На свой личный, персональный рассказ о Той Войне я напросилась сама.
Первый мой дед, боевой генерал, прошедший и Сталинград, и Севастополь, вещать «про подвиги» отказывался категорически, и произносил всегда одну и ту же фразу, которой я этот маленький текст закончу.
Второй дед был человек сугубо мирный, после краткой предвоенной встречи с лубянскими «специалистами» сильно хромал, и всю войну работал пожарным. Ничего героического – как думала я своей дурацкой пионерской головой.

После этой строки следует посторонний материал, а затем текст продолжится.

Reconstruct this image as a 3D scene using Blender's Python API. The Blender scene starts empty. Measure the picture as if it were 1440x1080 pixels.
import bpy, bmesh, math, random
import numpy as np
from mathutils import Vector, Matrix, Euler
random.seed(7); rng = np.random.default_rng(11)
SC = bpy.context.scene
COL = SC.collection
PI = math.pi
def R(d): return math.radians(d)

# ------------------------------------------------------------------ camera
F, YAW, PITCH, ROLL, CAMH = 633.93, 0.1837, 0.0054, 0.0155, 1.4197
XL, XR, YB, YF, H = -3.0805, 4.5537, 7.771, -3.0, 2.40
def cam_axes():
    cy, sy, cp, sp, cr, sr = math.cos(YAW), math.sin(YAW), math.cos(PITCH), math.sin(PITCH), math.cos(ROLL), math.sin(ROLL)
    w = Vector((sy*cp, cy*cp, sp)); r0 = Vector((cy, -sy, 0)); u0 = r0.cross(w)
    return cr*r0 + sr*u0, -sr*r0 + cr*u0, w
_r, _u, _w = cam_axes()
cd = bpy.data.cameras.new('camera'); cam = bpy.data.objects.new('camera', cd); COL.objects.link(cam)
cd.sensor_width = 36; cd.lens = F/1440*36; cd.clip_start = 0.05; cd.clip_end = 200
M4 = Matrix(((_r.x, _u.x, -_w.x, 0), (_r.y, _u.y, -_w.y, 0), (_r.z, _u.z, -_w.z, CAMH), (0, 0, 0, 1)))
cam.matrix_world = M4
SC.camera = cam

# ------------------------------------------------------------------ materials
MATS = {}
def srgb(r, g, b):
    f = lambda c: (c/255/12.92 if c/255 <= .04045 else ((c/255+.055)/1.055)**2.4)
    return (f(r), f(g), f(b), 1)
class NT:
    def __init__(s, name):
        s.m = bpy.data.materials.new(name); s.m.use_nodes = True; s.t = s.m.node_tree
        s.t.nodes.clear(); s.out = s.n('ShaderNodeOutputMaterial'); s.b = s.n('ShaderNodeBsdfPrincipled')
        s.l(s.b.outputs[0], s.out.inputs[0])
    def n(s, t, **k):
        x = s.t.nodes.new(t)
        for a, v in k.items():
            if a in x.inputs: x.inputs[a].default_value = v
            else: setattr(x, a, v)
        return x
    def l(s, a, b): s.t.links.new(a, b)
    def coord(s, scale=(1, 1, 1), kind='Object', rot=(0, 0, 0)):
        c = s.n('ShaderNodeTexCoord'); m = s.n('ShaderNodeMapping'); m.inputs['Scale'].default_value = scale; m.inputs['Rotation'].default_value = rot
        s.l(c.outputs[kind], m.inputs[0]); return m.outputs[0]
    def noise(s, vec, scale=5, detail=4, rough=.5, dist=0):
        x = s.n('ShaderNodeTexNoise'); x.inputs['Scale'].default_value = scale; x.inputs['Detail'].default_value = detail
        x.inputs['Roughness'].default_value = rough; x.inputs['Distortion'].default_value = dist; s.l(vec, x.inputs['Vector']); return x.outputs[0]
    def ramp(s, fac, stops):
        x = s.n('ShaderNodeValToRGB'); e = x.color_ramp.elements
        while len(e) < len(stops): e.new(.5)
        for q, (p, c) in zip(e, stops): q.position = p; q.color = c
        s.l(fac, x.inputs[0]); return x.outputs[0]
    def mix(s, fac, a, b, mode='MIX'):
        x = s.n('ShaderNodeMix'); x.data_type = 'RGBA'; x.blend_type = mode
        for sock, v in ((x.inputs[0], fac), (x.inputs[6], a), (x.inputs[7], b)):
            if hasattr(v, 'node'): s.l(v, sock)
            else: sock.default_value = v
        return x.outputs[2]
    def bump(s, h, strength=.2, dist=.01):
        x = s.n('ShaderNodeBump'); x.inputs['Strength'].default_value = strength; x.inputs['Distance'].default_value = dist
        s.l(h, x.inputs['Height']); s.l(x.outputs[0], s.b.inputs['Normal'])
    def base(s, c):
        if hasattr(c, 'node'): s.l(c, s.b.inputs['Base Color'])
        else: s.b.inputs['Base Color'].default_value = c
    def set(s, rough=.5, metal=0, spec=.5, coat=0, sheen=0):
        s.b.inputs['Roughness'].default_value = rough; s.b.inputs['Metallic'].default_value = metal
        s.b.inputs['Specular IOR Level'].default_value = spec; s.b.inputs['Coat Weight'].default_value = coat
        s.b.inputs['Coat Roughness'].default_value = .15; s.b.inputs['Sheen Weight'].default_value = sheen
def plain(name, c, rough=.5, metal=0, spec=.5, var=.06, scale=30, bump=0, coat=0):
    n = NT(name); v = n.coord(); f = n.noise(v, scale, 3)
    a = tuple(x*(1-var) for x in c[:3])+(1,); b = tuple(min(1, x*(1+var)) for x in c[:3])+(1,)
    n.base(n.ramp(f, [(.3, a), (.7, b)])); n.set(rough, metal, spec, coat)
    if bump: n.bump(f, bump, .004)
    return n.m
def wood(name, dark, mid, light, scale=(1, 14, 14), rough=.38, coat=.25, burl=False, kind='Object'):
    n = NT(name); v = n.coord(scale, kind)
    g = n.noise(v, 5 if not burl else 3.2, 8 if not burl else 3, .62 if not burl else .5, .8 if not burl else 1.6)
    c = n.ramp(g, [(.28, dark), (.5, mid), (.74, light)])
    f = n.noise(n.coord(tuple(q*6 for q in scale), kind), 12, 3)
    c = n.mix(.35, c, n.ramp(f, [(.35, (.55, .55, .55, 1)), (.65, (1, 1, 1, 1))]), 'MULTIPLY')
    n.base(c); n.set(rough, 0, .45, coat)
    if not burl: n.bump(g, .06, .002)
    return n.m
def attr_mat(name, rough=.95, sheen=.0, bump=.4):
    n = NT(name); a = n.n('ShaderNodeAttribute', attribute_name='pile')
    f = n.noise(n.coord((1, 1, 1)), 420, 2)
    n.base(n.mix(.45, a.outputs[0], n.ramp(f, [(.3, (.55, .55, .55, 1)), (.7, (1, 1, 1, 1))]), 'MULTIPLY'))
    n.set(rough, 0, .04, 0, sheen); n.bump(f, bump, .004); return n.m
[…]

Рассказ «про войну» я выклянчила у бабушки, маминой мамы, Марьи Трофимовны Красновой, портнихи, шившей всю войну шинели для фронта.
Я хотела героического эпоса, а получила страшный сон, который возвращается ко мне всякий раз, когда мне плохо и страшно.
Моей маме было пять лет.
Когда стало ясно, что немец подходит к Москве, и город скорее всего сдадут, бабушка почему-то решила ехать на родину, в деревню под Каширой. Ей казалось – там легче пережить. В деревне было голодно, но кто-то в соседнем селе продал моей бабке полмешка муки. Вот с этой мукой они и возвращались через поле – моя молодая красивая бабушка и маленькая мама.
Сначала они услышали рев моторов, а потом увидели в небе над собой воздушный бой. Немецкая машина гналась за подбитым русским самолетом, а тот кренился на бок, волоча за собой страшный дымный черный шлейф, и потом перевернулся и упал в поле, носом в землю, обратившись в столб пламени. И бабушка, подхватив маму и мешок с мукой, бросилась бежать к рощице на краю поля, но немецкий летчик заметил их.
Едва ли этот сытый, довольный удачным боем человек собирался убить мою маму и бабушку. Думаю, ему ничего не стоило превратить их в решето. Насмерть перепуганная баба с визжащим от ужаса ребенком – несложная мишень, тем более – для профессионала. Он хотел позабавиться.
Он догонял их на бреющем полете и стрелял в землю в метре от них. Они падали в грязь, он поднимался, заходил на новый круг, они вставали и бежали как слепые кролики, и он снова снижался и стрелял, и они снова падали.
Потом бабушка выбилась из сил и решила умереть. Она швырнула маму в канаву, накрыла ее своим телом, и стала читать «стихи» про какую-то Преблагую Царицу, которых моя мама никогда от нее прежде не слышала.
То ли немец решил, что убил их, и потеха кончена, то ли и правда Богородица плащом прикрыла, но самолет ушел в небо, оставив в мокром поле мою поседевшую, но живую бабку, обкакавшегося от страха пятилетнего ребенка и вымазанный в грязи рваный мешок с мукой.
Я родилась через 23 года после этого, и вот мне 51, и на дворе апрель, и по радио поют военные песни, и в плотном потоке машин передо мной едет фольксваген, а на бампере у него – непристойная картинка и надпись: «1941-1945: если что, можем повторить».
И я плачу, и вытираю глаза, и ничего не вижу из-за слез: ни Москвы 2015 года, ни лопоухого дурака за рулем немецкой машины, готового «повторить» то, о чем он даже понятия не имеет, даже памяти не сохранил, даже в детстве не слышал…
И думаю я только об одном: как же это вышло, что за громами салютов и грохотом фанфар мы забыли то, что так прочно вбил в мою голову дед, чьи боевые ордена не помещались на парадном мундире: «Запомни, война – дерьмо. Самое страшное дерьмо в жизни!»